I guess women filmmakers—I hope I don’t get to use that in five years—but their voices are stronger, more unapologetic, also not in the best way because I have this feeling that when a male filmmaker does this topic, he can easily get canceled, he can easily get like, “Oh, you’re doing it wrong, you shouldn’t be talking about these things.” But we have more freedom to talk about anything because we’re women. But if that’s an advantage or a disadvantage, it’s okay because we’re always at a disadvantage. But I think the whole industry is opening up because each festival needs to have at least 40% women filmmakers. They have that rule, right? But also for me, if you accept my film, are you accepting it because I’m a woman filmmaker or do you like my film? It’s a very blurred distinction between whether am I a good filmmaker or am I just a woman filmmaker. That’s why I’m here.

What excites you about the industry now?

A lot of things like attending film festivals, meeting all the new friends, talking about oh, remember 12 years ago I was this aggressive producer giving calling cards to everyone. But I also like seeing new voices. Seeing the cinema with our friends and the big screen. I’m excited whenever I watch a film and I’m like, “I haven’t heard of this director, but it’s an incredible film.” And I work with this director. I don’t know, everything excites me about the cinema.
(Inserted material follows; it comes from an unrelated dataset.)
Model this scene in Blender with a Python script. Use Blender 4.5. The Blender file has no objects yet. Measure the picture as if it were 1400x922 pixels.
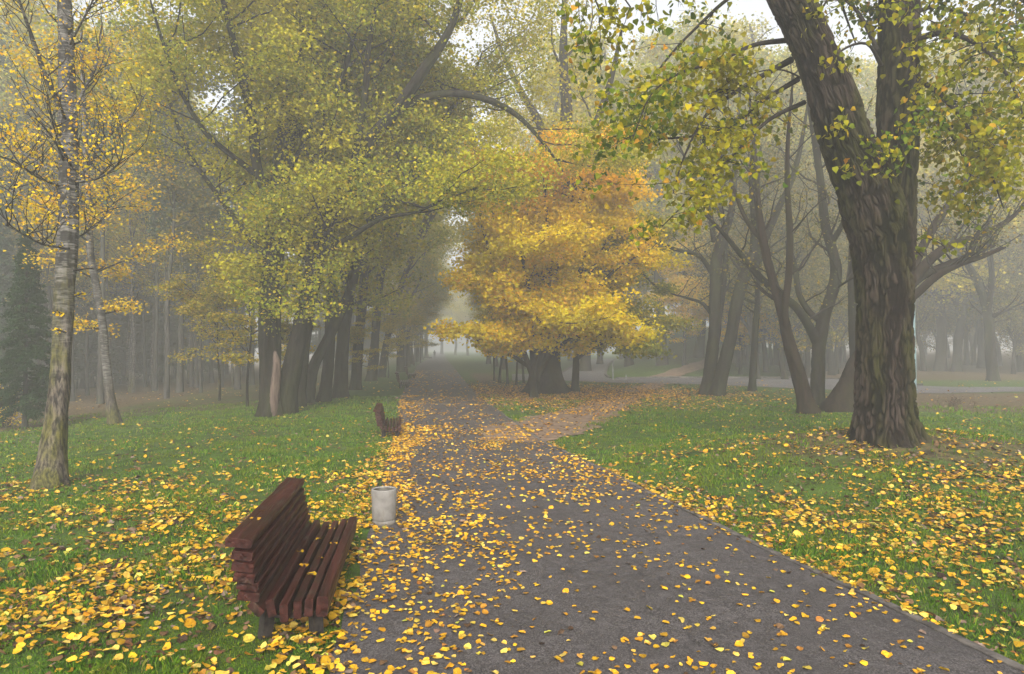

What’s happening next for you?

Finishing this UK Singapore Philippine production called Filipiñana by Rafael Manuel. He won the Silver Bear in Berlin. We’re finishing that for next year’s festivals. We are developing a slate of genre films with the filmmakers that we love. I am doing a film with a big European, Hollywood actor shot in Portugal, Spain, and the Philippines. Then just yesterday, we were talking to a French producer so we can bring a famous French director to shoot in the Philippines. We’re trying to explore that kind of opening up. I mean, we’re gonna do Filipino films forever. We also want to do international collaborations, regional cinema, and Southeast Asian regions.